Secret Meeting score: 78

by Philip Moss

Over the last couple of years, much has been made of Car Seat Headrest aka Will Toldeo making the move from being an online star – having spent his late teens and early twenties releasing music through Bandcamp – to signing for Matador Records. And, in much the same way, after releasing over 49 bedroom albums through Bandcamp, and her first two full band/studio albums on indie label, Double Double Whammy, Frankie Cosmos aka Greta Kline is now treading a similar path having signed to legendary Seattle label, Sub Pop.

At 18 tracks and exactly double the run time of 2014’s wonderous 17 minute long breakout album, Zentropy, Vessel opens with the sugar-sweet pop of Caramelize. Within seconds, it’s clear that Sub Pop have allowed Kline (and producer Hunter Davidsohn who the band returned to upstate New York to work with) to retain artistic control over her own brand of whimsical, twee pop- ‘When the heart gets too tender, return it to the sender’ – and that Kline is still the ‘kind of girl buses splash with rain’, as she sang on Zentropy.

Album highlight, Accomodate, is another lovely slab of melancholic, summer pop, and with lines like ‘my body is a burden’, it carries enough teen diary cuts to see why Sub Pop think that there’s a bigger audience awaiting and that Frankie Cosmos can crossover from being just another bedroom songwriter.

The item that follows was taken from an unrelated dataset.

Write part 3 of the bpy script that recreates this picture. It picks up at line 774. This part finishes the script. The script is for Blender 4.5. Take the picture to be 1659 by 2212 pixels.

Ur Up sounds like an iPhone voice recording and, at just 36 seconds, serves as a lovely interlude, backed with simple piano tinklings. I’m Fried and Hereby are understated ear worms. The End is a White Album-esque, breakup ditty that was recorded through directly into Garageband through her computer mic- exactly as her older ‘Bandcamp’ records were made. While album finale, Vessel – one of only two songs on the record that goes beyond the three minute mark – is possibly the most unguardedly autobiographical: ‘Walking along in midtown at night, like fog that disappears quickly, I leave no mark at all’.

Lead single, Apathy, does show more of a punk-tinged, harder edge than previous works, which – it must be said – Kline’s delicate voice holds up to on this particular number. But this isn’t the case across the record. As Toledo did for his most recent album (Twin Fantasy), Being Alive (originally recorded for 2014’s Affirms Glinting) sees Kline reworking an old Bandcamp released song. However, having a studio budget doesn’t always mean the song will be improved, and this case it isn’t- as the brash drums and harsher delivery strips away the beautiful Belle and Sebastian-evoking vulnerability of the original home recording.

So while the overall mood and sound feels like a continuum, the record does lack that little bit of something special that made Zentropy feel unique and, at 18 songs long, could have done with a little editing (the likes of Cafeteria and Ballad of R & J really are just throwaway filler). But irrespective of this, Vessel is a fine record, in fact, it’s possibly the best 52nd album ever made.